Economia

Da Stellantis 2,5 miliardi sulla Gigafactory in Italia

Pronto l'investimento per Termoli, stretta finale sulla quota del governo. E si riparla di incentivi

Da Stellantis 2,5 miliardi sulla Gigafactory in Italia

Ammonterebbe a 2,5 miliardi l'investimento di Stellantis per la realizzazione, a Termoli (Campobasso), della terza Gigafactory europea. Secondo indiscrezioni, inoltre, i colloqui tra gli emissari dell'ad Carlos Tavares e il governo sarebbero a un punto decisivo. Si tratta, infatti, su peso ed entità del contributo governativo. Nei giorni scorsi lo stesso Tavares ha visitato l'impiano molisano, senza però far trapelare novità concrete sulla Gigafactory, allarmando così i sindacati. A gettare acqua sul fuoco è così intervenuto Xavier Chéreau, capo globale delle risorse umane di Stellantis, che dalle pagine de La Stampa, quotidiano edito da Gedi (Exor), ha affermato che «l'Italia rappresenta un pilastro fondamentale per la strategia del gruppo», che «dei 300 accordi siglati nel mondo, 90 riguardano l'Italia» e, su Termoli, che «la Gigafactory è una grande opportunità di competitività e sviluppo per il Paese». A proposito degli alti costi di produzione nella Penisola, aspetto rimarcato da Tavares, «penso - ha spiegato Chéreau - che il problema stia nell'organizzazione del lavoro».

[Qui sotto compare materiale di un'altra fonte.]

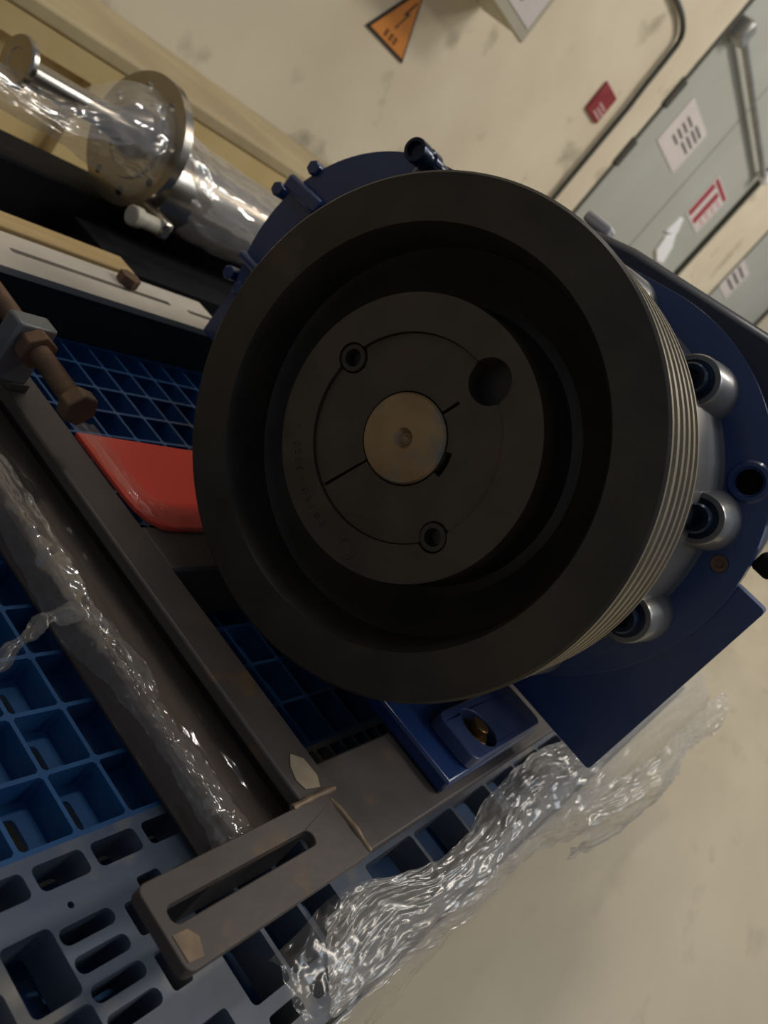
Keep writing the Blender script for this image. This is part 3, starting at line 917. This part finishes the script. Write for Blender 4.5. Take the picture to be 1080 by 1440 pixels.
film_sheet('film_clump', [[(0.30, -0.190, 0.176), (0.40, -0.205, 0.186), (0.52, -0.212, 0.19), (0.66, -0.215, 0.18), (0.86, -0.222, 0.19), (0.92, -0.226, 0.192)],
                          [(0.30, -0.212, 0.160), (0.40, -0.228, 0.178), (0.52, -0.238, 0.180), (0.66, -0.232, 0.17), (0.86, -0.244, 0.172), (0.92, -0.247, 0.175)],
                          [(0.31, -0.222, 0.120), (0.40, -0.238, 0.126), (0.52, -0.246, 0.136), (0.66, -0.238, 0.15), (0.86, -0.255, 0.146), (0.92, -0.257, 0.148)]],
           FILM_D, 200, 80, 0.0034, 55, 0.003, (10, 9), 5, 'bright crumpled film clump below the square blue flange')
film_sheet('film_loop', [[(-0.085, -0.150, 0.172), (-0.055, -0.146, 0.178), (-0.02, -0.145, 0.180), (0.03, -0.155, 0.176)],
                         [(-0.085, -0.172, 0.170), (-0.055, -0.172, 0.178), (-0.02, -0.170, 0.182), (0.04, -0.176, 0.176)],
                         [(-0.072, -0.190, 0.158), (-0.045, -0.194, 0.162), (-0.01, -0.192, 0.165), (0.06, -0.192, 0.162)],
                         [(-0.065, -0.196, 0.140), (-0.04, -0.200, 0.140), (0.0, -0.200, 0.142), (0.07, -0.198, 0.142)]],
           FILM_X, 120, 50, 0.0026, 45, 0.003, (5, 4), 6, 'loose transparent film loop at the near pallet corner under the slotted plate')
rows = []
pp = [(0.04, 0.62, 0.270), (0.12, 0.615, 0.262), (0.20, 0.612, 0.262), (0.27, 0.612, 0.276), (0.32, 0.612, 0.274), (0.38, 0.590, 0.260), (0.62, 0.585, 0.258)]
rr = [0.030, 0.030, 0.034, 0.056, 0.064, 0.058, 0.056]
for a in (-140, -112, -85, -55, -25, 5, 35):
    b = math.radians(a)
    rows.append([(x, y + r * math.sin(b), z + r * math.cos(b) * (0.9 if i > 2 else 0.55)) for i, ((x, y, z), r) in enumerate(zip(pp, rr))])
film_sheet('film_cover', rows, FILM_P, 180, 70, 0.0030, 50, 0.002, (9, 5), 8, 'glossy clear film wrapped around the pipe', parent=st)
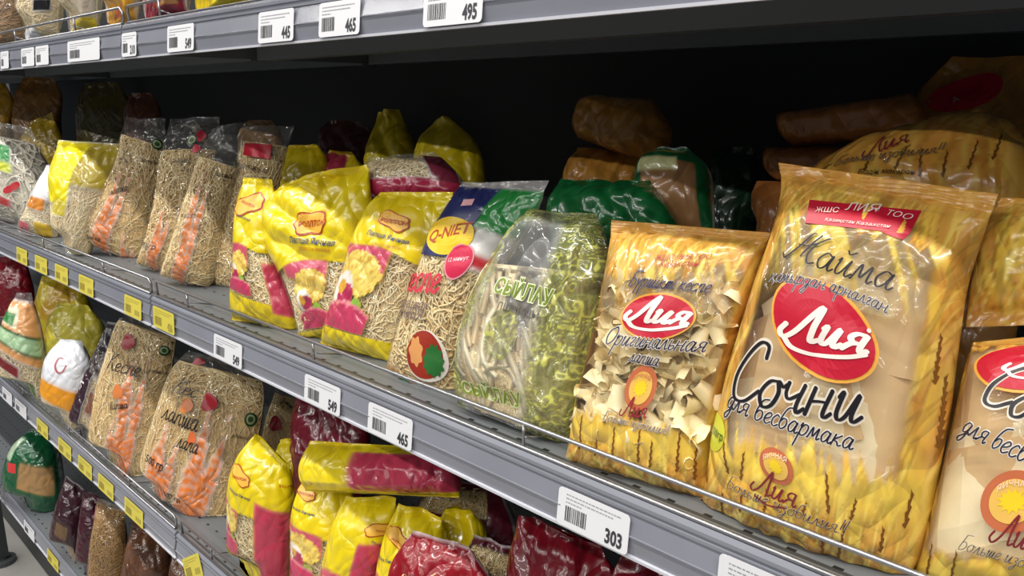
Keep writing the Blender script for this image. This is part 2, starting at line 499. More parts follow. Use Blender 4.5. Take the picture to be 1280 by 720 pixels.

Tutti temi sui quali il presidente di Stellantis, John Elkann, e il premier Mario Draghi avrebbero discusso nel recente incontro proprio per sciogliere gli ultimi nodi (l'entità dell'intervento del governo) prima della firma dell'accordo sulla Gigafactory. Coinvolti, ovviamente, sono i ministri Giancarlo Giorgetti (Sviluppo economico) e Daniele Franco (Finanze). A loro spetta anche il compito di accelerare il varo di piano nazionale dedicato all'automotive in funzione della transizione energetica in corso: iniziative concrete in vista degli anni in cui la svolta green dovrebbe assumere più forza, cioè dal 2024 in avanti. «L'importante - dice una fonte - è che passi la linea del provvedimento unico e omnicomprensivo».

Da parte sua, Ferdinando Uliano (Fim-Cisl) ricorda come, vista la volontà di Stellantis di arrivare, entro il 2030, al 70% di elettrico nelle produzioni per l'Europa e al 40% per gli Usa, «c'è l'urgenza di trovare garanzie per le prospettive future di oltre 7mila lavoratori in Italia del gruppo che operano sui motori tradizionali, numero che si raddoppia con l'indotto».

Una fonte, intanto, riferisce di nuovi incentivi che, chiuso il capitolo Quirinale, potrebbero prendere forma. «Ma oltre a favorire il mercato delle auto a zero e bassissime emissioni, è necessario creare le condizioni strutturali per svecchiare il parco circolante. E 300-400 milioni l'anno non bastano sicuramente a risolvere il problema».

Il governo è anche chiamato da Anfia (filiera italiana automotive) a intervenire con più forza contro il caro energia.

«È un paradosso - dice Roberto Vavassori, delegato per l'Energia - che a risultare avvantaggiati dalla situazione sono Paesi, anche europei, nostri concorrenti, che non hanno la stessa dipendenza dal gas dell'Italia, che paga, quindi, il suo essere più virtuosa come impatto ambientale».